Renpet: Snip snip, who clipped this lady out of the larger fabric she once was a part of? Did she decorate a curtain, blessing an Egyptian home with her serene—and now crooked—smile? These are things I ponder as I work. I must ask Cilla, as they are questions for an art historian. I look at the image on my paint-spattered iPad of a colorful lady swaddled (or is she shrouded?) in black and white. She seems to be missing feet. I paint the suturing stitches in her mid-section, wondering if they represent part of an earlier conservation effort, or is she an amalgam of two ancient fragments sewn together to please a 19th-century collector?
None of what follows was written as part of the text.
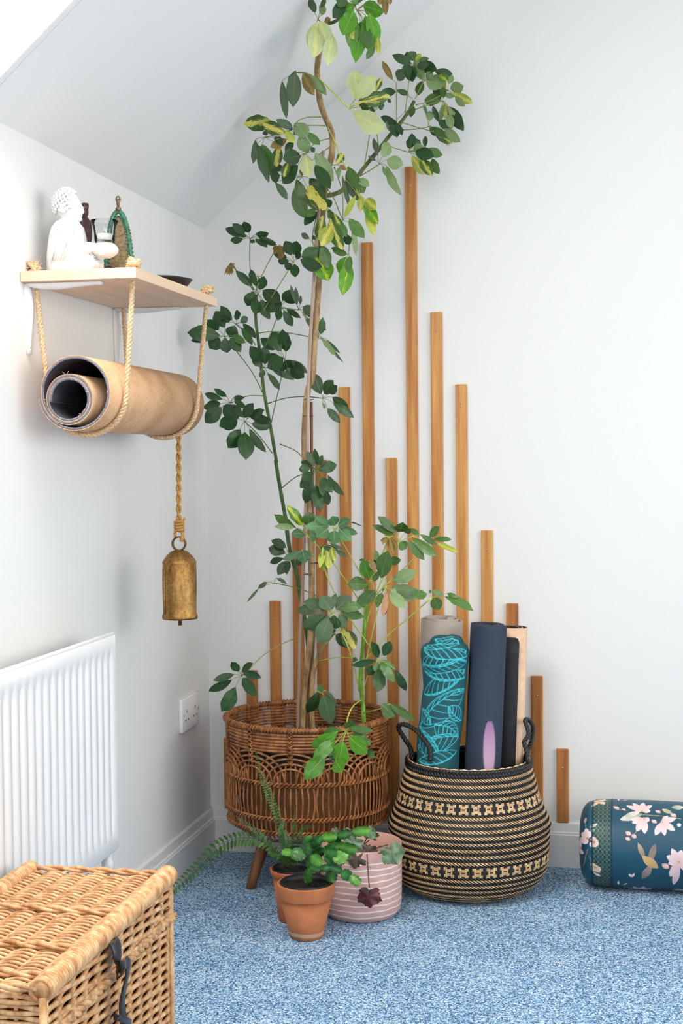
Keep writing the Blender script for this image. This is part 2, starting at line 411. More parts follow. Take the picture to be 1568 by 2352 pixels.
def slab(x0, x1, y0, y1, t=.12):
    n = Vector((-SLOPE, 0, 1)).normalized()*t
    p = [Vector((x0, y0, sl(x0))), Vector((x1, y0, sl(x1))), Vector((x1, y1, sl(x1))), Vector((x0, y1, sl(x0)))]
    return (p+[q+n for q in p], [(0, 1, 2, 3), (7, 6, 5, 4), (0, 4, 5, 1), (1, 5, 6, 2), (2, 6, 7, 3), (3, 7, 4, 0)])
cm = join(slab(-.1, FX+.02, .1, SKY_Y0), slab(-.1, FX+.02, SKY_Y1, RY), slab(-.1, SKY_X0, SKY_Y0, SKY_Y1), slab(SKY_X1, FX+.02, SKY_Y0, SKY_Y1))
fixn(struct('ceiling', join(cm, box((FX, .1, FLAT), (RX, RY, FLAT+.08))), MAT['ceil']))
# roof window: reveal, frame and pane
n = Vector((-SLOPE, 0, 1)).normalized(); e = Vector((1, 0, SLOPE)).normalized()
o0 = Vector((SKY_X0, SKY_Y0, sl(SKY_X0))); L = slope_len; Dy = SKY_Y1-SKY_Y0
def wp(a, y, h): return o0+e*a+Vector((0, y, 0))+n*h
def wbox(a0, a1, y0, y1, h0, h1):
    v = [wp(a, y, h) for h in (h0, h1) for a, y in ((a0, y0), (a1, y0), (a1, y1), (a0, y1))]
    return (v, [(0, 1, 2, 3), (7, 6, 5, 4), (0, 4, 5, 1), (1, 5, 6, 2), (2, 6, 7, 3), (3, 7, 4, 0)])
win = thing('window_1', 'bright roof window in the sloping ceiling', 'window', wp(0, 0, 0)); del win['category']; win['kind'] = 'structure'
fixn(mk('reveal', join(wbox(.001, L-.001, -.02, -.001, .001, .26), wbox(.001, L-.001, Dy+.001, Dy+.02, .001, .26), wbox(.001, .02, -.02, Dy+.02, .001, .26), wbox(L-.02, L-.001, -.02, Dy+.02, .001, .26)), MAT['ceil'], win, False))
fixn(mk('window_frame', join(wbox(0, L, 0, -.06, .2, .26), wbox(0, L, Dy+.06, Dy, .2, .26), wbox(0, .06, -.06, Dy+.06, .2, .26), wbox(L-.06, L, -.06, Dy+.06, .2, .26)), MAT['gloss'], win, False))
fixn(mk('pane', wbox(.05, L-.05, -.05, Dy+.05, .225, .232), MAT['glass'], win, False))
w2 = thing('window_2', 'white casement window in the right-hand wall', 'window', (RX, -2.6, WZ0)); del w2['category']; w2['kind'] = 'structure'
ym = (WY0+WY1)/2
mk('window_frame', join(*[box((RX+.03, a, c), (RX+.08, b, d_)) for a, b, c, d_ in ((WY0, WY0-.06, WZ0, WZ1), (WY1+.06, WY1, WZ0, WZ1), (WY0, WY1, WZ0, WZ0+.06), (WY0, WY1, WZ1-.06, WZ1), (ym+.03, ym-.03, WZ0, WZ1))]), MAT['gloss'], w2, False)
mk('pane', box((RX+.055, WY0-.02, WZ0+.02), (RX+.06, WY1+.02, WZ1-.02)), MAT['glass'], w2, False)
# skirting boards with a moulded top
prof = [(0, 0), (.017, 0), (.017, .084), (.0145, .087), (.0145, .090), (.010, .093), (.008, .113), (.006, .115), (0, .115)]
fixn(struct('baseboard_back', extrude(prof, [lambda a, b: Vector((a*.0, -a, b)), lambda a, b: Vector((RX, -a, b))]), MAT['gloss']))
fixn(struct('baseboard_left', extrude(prof, [lambda a, b: Vector((a, 0, b)), lambda a, b: Vector((a, RY, b))]), MAT['gloss']))

# ------------------------------------------------------------------ wooden slats on the back wall
SL = [(513, 1695), (565, 1540), (618, 1380), (670, 1225), (723, 1056), (777, 889), (829, 557), (885, 1052), (929, 383), (988, 717), (1045, 883), (1104, 1218), (1162, 1386), (1219, 1553), (1278, 1720)]
desc = ['shortest stained wooden slat, first from the room corner, behind the rattan planter', 'short stained wooden slat, second from the room corner',
 'wooden wall slat third from the corner, left of the green stem', 'stained wall slat darkened for shade, fourth from the corner, behind the green stem', 'wall slat fifth from the corner, mostly hidden behind the bamboo canes',
 'orange stained wall slat, sixth from the corner, under a dark leaf', 'second tallest wall slat with a dark knot near its top', 'lighter golden slat, lower than both tall neighbours, eighth from the corner',
 'tallest wooden wall slat, reaching up to the leaning branch', 'third tallest wall slat, directly right of the tallest one', 'golden wall slat rising above the greige rolled mat', 'pale golden slat directly above the navy rolled mat',
 'slat whose top peeks out above the tan rolled mat', 'wall slat right of the woven basket, second last from the right', 'short isolated wooden slat at the far right of the row']
TONE = [.25, .3, .32, .25, .22, .5, .36, .75, .66, .48, .8, .72, .55, .42, .36]  # wood tone of each slat; the left ones also carry painted corner shade
for (x, y), d, tone_ in zip(SL, desc, TONE):
    p = aty(x, y, -.010); w = .0305; h = p.z-.1165
    o = mk('wooden_slat', box((0, -.010, 0), (w, -.0005, h), .0022), MAT['slat'], None, False, local=True)
    o.location = (p.x, 0, .1165); o.color = (tone_, tone_, tone_, 1); tag(o, d, 'slat', 'wooden slats on the wall')
    nail = lathe([(0, .0006), (.0022, .0004), (.0024, 0)], 8); 
    mk_n = mk('nail_head', xf(nail, Matrix.Translation((w*.5, -.0101, h-.05)) @ Matrix.Rotation(PI/2, 4, 'X')), MAT['steel'], None, True, local=True)
    mk_n.parent = o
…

Here in my Brooklyn studio, where a delivery truck has been idling beneath my window for the last hour, I focus on the object itself.
At the museum, Kathrin had described with such obvious affection the thread-by-thread repair of her treasured “Schätzchen.” Squeezing another blob of Dioxazine Purple onto my palette, I imagine that some 19th-century collector fell in love with her classical features, flowers, and fruit, seeing in her a Roman goddess like Flora or Ceres. I paint tiny brushstrokes around the perimeter of the figure, so she seems to swim through infinite space. In the Egyptian pantheon it was Renpet who personified fertility, spring, and youth. Taking another snapshot of the half-finished painting, I send it to Cilla and Kathrin in Berlin and confide that I sense them peeking over my shoulder. They reply, it feels like we’re weaving together. April sunlight streams across the canvas stapled to the wall like a specimen. Later the painting will be stretched, but for now Renpet can be rolled up and travel with me. Rennie, my Border Terrier, and Petra, my Golden
Retriever, dream happy dog-dreams. “Ren,” I yell, “Pet,” time for supper! Renpet has become my Schätzchen too.